Work to do>
Pull out all lines from the listing below in which the word "Blender" appears.

(Raw records)

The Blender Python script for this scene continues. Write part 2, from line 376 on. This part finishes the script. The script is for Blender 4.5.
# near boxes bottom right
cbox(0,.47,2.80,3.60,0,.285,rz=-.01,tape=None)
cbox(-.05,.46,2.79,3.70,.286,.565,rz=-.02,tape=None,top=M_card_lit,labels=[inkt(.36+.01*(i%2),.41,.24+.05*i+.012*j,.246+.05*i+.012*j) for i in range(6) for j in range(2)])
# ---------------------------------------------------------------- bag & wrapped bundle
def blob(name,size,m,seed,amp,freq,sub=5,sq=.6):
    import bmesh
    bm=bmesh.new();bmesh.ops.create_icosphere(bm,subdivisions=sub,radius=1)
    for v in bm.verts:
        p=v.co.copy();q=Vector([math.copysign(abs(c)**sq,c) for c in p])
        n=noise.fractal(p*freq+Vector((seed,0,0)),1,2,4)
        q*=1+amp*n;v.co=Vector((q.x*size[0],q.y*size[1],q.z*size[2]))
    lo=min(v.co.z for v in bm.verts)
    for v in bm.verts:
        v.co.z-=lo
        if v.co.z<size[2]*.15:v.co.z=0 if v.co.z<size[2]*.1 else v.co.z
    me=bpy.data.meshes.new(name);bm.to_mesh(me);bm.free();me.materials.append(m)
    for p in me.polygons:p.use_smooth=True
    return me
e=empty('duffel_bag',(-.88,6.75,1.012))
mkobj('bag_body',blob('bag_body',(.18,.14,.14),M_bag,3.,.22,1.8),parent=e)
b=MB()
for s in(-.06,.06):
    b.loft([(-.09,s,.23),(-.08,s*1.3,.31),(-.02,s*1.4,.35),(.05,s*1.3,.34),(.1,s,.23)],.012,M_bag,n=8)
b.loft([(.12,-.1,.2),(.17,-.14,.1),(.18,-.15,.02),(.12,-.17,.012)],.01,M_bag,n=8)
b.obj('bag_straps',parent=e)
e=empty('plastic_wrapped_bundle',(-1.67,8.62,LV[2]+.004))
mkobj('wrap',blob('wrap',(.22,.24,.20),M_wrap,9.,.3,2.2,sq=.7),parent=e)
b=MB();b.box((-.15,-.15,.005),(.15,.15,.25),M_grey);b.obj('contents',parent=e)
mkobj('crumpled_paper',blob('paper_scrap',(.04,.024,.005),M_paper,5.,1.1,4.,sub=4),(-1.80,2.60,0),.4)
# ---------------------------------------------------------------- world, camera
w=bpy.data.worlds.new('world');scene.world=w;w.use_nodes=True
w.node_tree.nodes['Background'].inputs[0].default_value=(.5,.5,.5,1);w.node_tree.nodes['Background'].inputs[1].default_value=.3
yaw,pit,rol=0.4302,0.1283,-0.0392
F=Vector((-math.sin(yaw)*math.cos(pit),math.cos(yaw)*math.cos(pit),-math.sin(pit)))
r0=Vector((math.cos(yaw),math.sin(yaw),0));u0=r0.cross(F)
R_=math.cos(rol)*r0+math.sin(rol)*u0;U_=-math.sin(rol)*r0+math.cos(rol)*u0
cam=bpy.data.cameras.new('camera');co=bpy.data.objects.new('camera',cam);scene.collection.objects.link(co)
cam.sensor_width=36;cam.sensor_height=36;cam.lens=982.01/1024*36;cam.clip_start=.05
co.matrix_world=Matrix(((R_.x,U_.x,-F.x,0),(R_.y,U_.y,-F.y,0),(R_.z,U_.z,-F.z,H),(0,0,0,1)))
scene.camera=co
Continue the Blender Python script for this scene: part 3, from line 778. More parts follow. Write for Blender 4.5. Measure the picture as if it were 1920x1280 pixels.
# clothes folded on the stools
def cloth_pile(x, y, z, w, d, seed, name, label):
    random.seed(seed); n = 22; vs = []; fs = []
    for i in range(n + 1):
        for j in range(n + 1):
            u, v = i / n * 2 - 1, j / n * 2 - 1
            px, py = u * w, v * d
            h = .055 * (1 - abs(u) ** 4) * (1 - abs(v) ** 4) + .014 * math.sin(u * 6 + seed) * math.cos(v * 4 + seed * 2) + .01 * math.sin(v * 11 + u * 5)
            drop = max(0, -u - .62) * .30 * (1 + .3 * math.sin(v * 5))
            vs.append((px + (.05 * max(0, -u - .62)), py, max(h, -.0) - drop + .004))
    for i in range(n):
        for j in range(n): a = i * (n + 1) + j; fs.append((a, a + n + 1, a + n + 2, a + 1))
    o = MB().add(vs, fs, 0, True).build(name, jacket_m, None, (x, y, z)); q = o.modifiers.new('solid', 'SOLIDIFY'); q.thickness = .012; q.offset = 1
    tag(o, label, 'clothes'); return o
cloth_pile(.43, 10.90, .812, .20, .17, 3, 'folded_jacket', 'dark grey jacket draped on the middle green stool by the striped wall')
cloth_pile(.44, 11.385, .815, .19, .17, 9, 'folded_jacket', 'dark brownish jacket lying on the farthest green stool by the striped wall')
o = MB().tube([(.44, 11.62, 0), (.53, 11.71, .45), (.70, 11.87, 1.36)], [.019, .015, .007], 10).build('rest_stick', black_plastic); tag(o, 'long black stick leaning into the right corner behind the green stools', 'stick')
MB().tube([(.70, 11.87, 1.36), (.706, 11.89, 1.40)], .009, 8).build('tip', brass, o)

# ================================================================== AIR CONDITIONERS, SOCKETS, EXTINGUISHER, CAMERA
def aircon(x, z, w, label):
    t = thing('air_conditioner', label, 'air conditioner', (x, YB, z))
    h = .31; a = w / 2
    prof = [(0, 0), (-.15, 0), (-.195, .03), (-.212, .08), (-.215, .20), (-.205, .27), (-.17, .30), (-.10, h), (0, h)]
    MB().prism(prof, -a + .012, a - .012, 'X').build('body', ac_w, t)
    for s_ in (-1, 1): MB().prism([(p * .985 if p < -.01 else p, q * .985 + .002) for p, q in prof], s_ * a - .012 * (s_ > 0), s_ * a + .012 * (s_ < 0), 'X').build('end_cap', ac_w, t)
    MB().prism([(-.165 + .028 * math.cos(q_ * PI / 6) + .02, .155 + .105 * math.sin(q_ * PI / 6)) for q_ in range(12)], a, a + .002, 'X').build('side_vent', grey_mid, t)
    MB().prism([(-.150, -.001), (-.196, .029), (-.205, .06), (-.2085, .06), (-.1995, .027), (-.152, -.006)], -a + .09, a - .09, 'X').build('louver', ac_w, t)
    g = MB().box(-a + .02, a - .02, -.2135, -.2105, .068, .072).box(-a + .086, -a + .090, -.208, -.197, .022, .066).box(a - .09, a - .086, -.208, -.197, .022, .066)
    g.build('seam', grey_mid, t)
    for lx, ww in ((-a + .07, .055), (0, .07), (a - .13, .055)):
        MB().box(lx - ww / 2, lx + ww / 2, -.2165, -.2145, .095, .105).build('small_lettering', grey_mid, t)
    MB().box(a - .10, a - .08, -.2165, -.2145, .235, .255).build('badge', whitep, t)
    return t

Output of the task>
The Blender Python script for this scene continues. Write part 2, from line 376 on. This part finishes the script. The script is for Blender 4.5.
Continue the Blender Python script for this scene: part 3, from line 778. More parts follow. Write for Blender 4.5. Measure the picture as if it were 1920x1280 pixels.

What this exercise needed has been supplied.